Real scientists see through phony Pandora infomercial

"By oversimplifying the issues, trivializing opposing viewpoints and mocking those who express them, and selectively presenting information in a misleading way, it serves more to obfuscate than to illuminate. As such, it adds little of value to the substantive debate about the merits of various energy sources in a carbon-constrained world." 

So writes high energy nuclear phycisist, Dr. Edwin Lyman of Union of Concerned Scientists, who saw straight through the infomercial propagandism of Pandora's Promise.

Another choice excerpt: "My hand got tired trying to jot down all the less-than-half truths put forth by the talking heads in the film, which could have benefited from some fact-checking. Here’s just one example.  Gwyneth Cravens, when prompted by the interviewer about the leak of tritium from the Vermont Yankee nuclear plant, stated that someone would get more radiation from eating one banana than from drinking all the water coming out of the plant.

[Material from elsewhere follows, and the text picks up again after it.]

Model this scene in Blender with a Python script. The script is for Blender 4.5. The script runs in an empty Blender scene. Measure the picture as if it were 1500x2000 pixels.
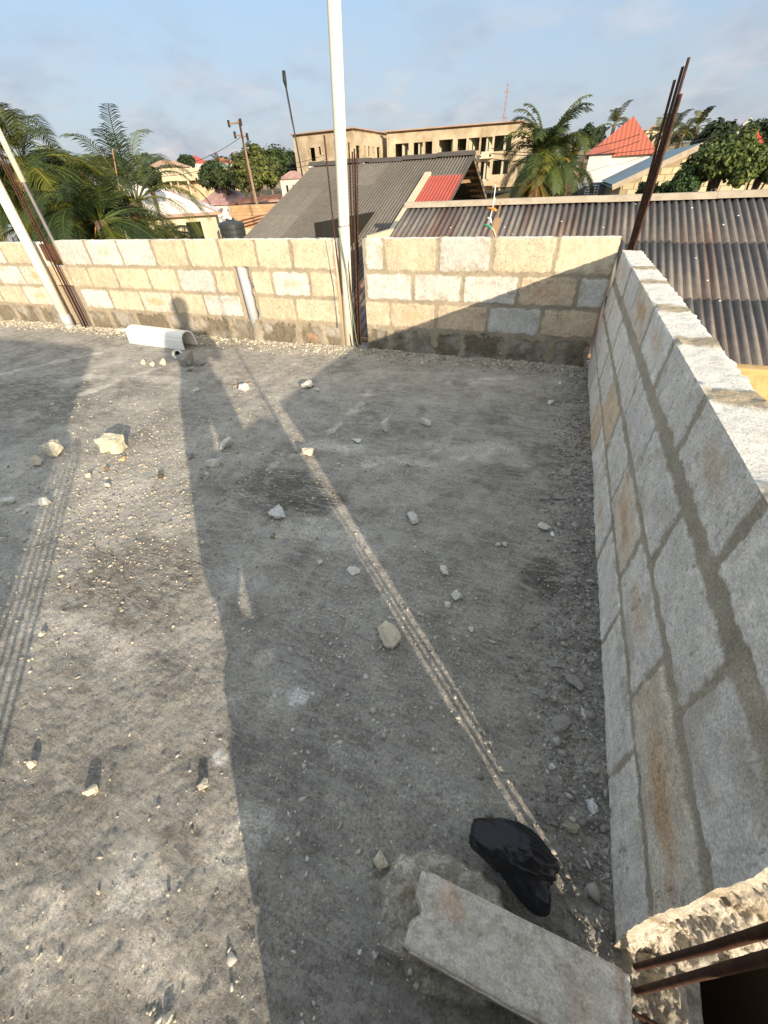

Well, I thought I would double-check this one. The dose from eating a single banana is about 0.01 millirem. Entergy, Vermont Yankee’s owner, estimated in a 2011 report to the NRC that the leak detected in early 2010 released 2.79 curies of tritium into groundwater.  Assuming someone consumed all of this tritium in the form of tritiated water, that person would receive a dose of 185,000 millirem. Ms. Cravens was only off by a factor of twenty million."